KAHINA™ turns 10, episode 5: Designing a brand

 In Berber Women, Blog, Giving Back, Katharine's Journal, Morocco, The Kahina Story, Uncategorized

In many ways, the design process was one of the most challenging parts of creating KAHINA. While I had a clear vision for the brand direction in my head, that vision was hard to articulate to designers. Luckily, I had enlisted the services of a very talented friend, Michael Souter of Souter Partners (then known as Territory Design). Michael’s esthetic is decidedly edgy and minimal, and his strength is working with luxury brands, all important components of the design as I had envisioned it. But something was missing. Morocco was about color, and people and texture. How could we bring all of this to life in a minimal, urban and contemporary way? It was over dinner with another good friend Erika Alonzo when we came up with the idea of collecting signatures of the Berber women of the cooperatives to use on the packaging. This is a common motif now, but at the time it wasn’t. And because the Berber women couldn’t even write their names, I thought this was a wonderful way to bring these women to life and to give our customers a glimpse into their world and understand the impact of the product they were producing.

I contacted Majid and asked him to gather the signatures of the women the next time he was planning to be in the region. Months later, as Michael and his team continued to struggle with satisfying my vague desire for some “Moroccan-related texture” on the sleek and minimal packaging he had created, that a page of signatures came through on my fax machine. My heart lept at the beauty and simplicity of these signatures on the page. Each was a piece of artwork and I could see the women’s personalities shining through. Unfortunately, they were in a light pencil and the resolution was not good enough to use in our design. The solution? Back to Morocco with Sharpie pens in hand to collect the signatures myself.

Back to Morocco I went to visit the ladies. I brought scarves I had bought for them on Canal street as gifts, and salt water taffee for their children (I don’t know why I thought this was a good idea). The spirit was lively as I sat with them and discussed their lives with them via a translator. They happily cooperated with my requests to write their names as best they could with the Sharpie pens I brought. Only one of them could actually write her name, having learned through the literacy classes offered by the cooperative. Others claimed that they were too old to learn to read and write, but they enjoyed the camaraderie of the other women. It was a happy time and I felt sure that we were moving down the road toward a long and productive partnership that would help to elevate these women from the difficult lives they had recounted to me. I promised to provide financial assistance to the cooperative’s social programs via donations from my company as soon as I made my first sales.

kahina berber women signature

I wrote each woman’s name above her signature as dictated to my by a translator.

One woman used the five-pointed star which is the emblem on the Moroccan flag as her graphic mark.  I loved it so much that I included it as a separate design element in our packaging.

Back in New York, signatures in hand, Michael and I completed the designs for the bottles.

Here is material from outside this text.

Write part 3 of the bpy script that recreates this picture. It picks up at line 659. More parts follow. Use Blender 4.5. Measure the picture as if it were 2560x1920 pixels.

There were other decisions to be made: about paper for the boxes, design and printing for the brochure insert, and more. With Michael’s patience and the guidance of some good friends, especially Ann and Will Brennan, Andy and Diane Harwood, Maria Devaney, Heather Phillips, and my husband James, we were finally ready to go. This was the moment of truth. As of yet the amount of money I had committed was not too terrible. But meeting manufacturer’s minimums, printing boxes, and purchasing and printing bottles in quantity was a real financial commitment. What had been a fun exercise in making a vision come to life, all of a sudden became a terrifying reality. For the next 9 months, I couldn’t walk into a department store beauty department without breaking out into a cold sweat. There was nothing that resembled my products in their black bottles. What was I thinking? And more than that, all of the emotion I had poured into the development of the brand was to be nothing more than another box on a shelf. And which shelf? Where were the people who would sell (or buy) my products?